* Directions for this task: Gather up every line that includes the string "scene".

* Information shown:
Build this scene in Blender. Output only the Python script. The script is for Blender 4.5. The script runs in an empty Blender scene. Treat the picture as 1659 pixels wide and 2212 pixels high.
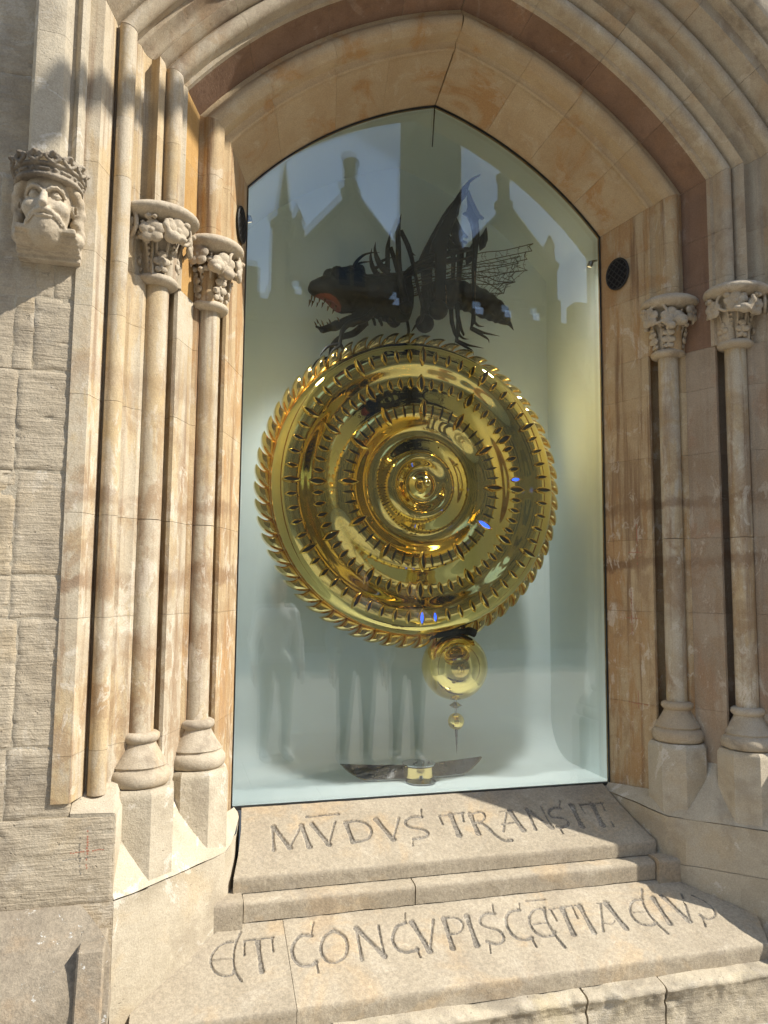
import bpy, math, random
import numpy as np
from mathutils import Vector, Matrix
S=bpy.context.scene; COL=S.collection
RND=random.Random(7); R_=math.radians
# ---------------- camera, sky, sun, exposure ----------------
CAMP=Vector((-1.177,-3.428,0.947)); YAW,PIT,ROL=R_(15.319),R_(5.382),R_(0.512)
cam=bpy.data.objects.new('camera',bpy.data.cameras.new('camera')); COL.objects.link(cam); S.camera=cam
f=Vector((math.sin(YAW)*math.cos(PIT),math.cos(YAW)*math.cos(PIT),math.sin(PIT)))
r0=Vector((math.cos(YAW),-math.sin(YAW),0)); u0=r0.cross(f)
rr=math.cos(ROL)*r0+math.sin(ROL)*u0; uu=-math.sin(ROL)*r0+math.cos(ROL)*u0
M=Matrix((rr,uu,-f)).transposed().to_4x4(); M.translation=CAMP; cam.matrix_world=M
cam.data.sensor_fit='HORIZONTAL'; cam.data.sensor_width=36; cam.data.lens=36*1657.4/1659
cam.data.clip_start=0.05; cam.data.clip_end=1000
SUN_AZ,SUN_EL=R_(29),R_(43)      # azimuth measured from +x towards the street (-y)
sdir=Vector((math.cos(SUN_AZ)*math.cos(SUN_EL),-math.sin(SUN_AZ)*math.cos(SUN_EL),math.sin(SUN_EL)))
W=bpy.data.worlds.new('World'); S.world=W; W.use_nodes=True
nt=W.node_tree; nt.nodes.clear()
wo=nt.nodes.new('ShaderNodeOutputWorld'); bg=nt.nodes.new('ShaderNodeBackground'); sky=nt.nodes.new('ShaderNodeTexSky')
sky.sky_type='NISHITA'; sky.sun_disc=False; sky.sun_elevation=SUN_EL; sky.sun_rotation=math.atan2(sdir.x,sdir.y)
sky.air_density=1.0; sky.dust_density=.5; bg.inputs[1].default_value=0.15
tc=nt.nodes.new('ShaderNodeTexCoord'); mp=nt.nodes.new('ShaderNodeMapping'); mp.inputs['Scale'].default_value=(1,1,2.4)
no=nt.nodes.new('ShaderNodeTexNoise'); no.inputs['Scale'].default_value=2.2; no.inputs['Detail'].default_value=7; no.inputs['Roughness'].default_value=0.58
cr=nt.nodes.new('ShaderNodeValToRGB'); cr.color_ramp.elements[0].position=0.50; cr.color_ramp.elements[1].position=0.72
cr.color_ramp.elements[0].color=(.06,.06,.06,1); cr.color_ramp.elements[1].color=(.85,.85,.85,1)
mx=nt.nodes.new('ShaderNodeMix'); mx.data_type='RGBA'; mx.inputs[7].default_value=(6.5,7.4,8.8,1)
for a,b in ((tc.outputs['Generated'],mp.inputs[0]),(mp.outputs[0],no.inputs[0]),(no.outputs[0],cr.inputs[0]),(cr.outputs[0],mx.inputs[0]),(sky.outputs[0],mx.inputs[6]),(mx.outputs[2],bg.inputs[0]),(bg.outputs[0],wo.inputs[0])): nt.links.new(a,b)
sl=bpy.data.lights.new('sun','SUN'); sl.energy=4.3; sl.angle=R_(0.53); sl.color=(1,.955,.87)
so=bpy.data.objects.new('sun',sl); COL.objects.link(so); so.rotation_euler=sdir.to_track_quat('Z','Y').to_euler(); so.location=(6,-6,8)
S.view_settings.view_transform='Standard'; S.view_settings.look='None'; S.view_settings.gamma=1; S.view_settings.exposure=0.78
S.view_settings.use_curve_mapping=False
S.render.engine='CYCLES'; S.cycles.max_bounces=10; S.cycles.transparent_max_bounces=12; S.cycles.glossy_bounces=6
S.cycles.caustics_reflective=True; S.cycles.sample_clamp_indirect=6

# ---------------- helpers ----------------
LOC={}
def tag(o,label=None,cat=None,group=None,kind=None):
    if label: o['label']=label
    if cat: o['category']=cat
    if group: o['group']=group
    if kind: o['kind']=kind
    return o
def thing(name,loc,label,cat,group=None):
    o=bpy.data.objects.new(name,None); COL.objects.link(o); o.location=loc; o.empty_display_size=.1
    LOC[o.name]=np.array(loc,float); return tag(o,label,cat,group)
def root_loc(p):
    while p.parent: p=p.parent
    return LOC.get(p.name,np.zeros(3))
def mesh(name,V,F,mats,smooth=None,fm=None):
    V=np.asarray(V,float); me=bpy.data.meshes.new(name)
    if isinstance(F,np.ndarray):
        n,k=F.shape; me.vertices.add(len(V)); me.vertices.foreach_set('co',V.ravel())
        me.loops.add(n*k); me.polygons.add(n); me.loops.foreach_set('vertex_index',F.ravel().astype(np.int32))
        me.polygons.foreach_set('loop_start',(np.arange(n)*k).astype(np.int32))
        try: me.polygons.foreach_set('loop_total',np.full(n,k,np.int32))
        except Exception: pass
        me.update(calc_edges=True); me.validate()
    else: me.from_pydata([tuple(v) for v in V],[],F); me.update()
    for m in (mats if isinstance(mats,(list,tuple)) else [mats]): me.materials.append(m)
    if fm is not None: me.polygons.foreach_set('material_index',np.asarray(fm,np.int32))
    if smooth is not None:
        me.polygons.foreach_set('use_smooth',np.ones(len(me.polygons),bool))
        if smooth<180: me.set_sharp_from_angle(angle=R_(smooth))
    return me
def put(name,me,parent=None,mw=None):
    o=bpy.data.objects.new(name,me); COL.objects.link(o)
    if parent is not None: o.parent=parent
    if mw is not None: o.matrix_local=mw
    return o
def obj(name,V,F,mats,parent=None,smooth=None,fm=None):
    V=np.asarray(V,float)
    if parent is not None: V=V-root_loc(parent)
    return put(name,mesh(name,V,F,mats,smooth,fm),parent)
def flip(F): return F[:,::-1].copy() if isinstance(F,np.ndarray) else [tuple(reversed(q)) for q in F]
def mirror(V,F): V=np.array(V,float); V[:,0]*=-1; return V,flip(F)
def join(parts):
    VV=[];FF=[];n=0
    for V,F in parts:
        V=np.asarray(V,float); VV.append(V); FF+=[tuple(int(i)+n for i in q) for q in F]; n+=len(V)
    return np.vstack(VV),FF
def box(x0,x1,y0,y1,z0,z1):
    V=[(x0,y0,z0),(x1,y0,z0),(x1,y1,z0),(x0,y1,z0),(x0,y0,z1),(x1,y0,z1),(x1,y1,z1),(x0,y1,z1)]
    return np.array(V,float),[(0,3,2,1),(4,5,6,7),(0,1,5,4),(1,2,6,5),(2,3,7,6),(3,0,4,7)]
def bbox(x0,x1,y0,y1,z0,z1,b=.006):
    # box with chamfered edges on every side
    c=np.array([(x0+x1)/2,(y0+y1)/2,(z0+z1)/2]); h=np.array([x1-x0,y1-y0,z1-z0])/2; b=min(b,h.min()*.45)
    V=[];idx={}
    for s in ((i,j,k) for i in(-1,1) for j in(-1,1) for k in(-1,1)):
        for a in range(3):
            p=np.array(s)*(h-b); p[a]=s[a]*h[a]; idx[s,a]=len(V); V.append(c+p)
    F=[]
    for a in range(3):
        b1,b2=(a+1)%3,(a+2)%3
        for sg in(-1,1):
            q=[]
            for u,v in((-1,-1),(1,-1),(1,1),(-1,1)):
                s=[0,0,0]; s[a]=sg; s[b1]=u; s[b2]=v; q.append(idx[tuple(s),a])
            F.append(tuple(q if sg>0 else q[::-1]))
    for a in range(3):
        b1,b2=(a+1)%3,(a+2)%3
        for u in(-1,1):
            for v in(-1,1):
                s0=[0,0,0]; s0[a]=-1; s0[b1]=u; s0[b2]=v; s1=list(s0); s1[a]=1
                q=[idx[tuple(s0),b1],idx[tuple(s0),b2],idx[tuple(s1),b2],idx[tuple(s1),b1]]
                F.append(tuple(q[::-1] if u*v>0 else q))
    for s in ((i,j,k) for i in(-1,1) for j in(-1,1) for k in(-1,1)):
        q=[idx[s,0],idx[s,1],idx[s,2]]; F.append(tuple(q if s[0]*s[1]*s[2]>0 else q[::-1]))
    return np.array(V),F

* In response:
Build this scene in Blender. Output only the Python script. The script is for Blender 4.5. The script runs in an empty Blender scene. Treat the picture as 1659 pixels wide and 2212 pixels high.
S=bpy.context.scene; COL=S.collection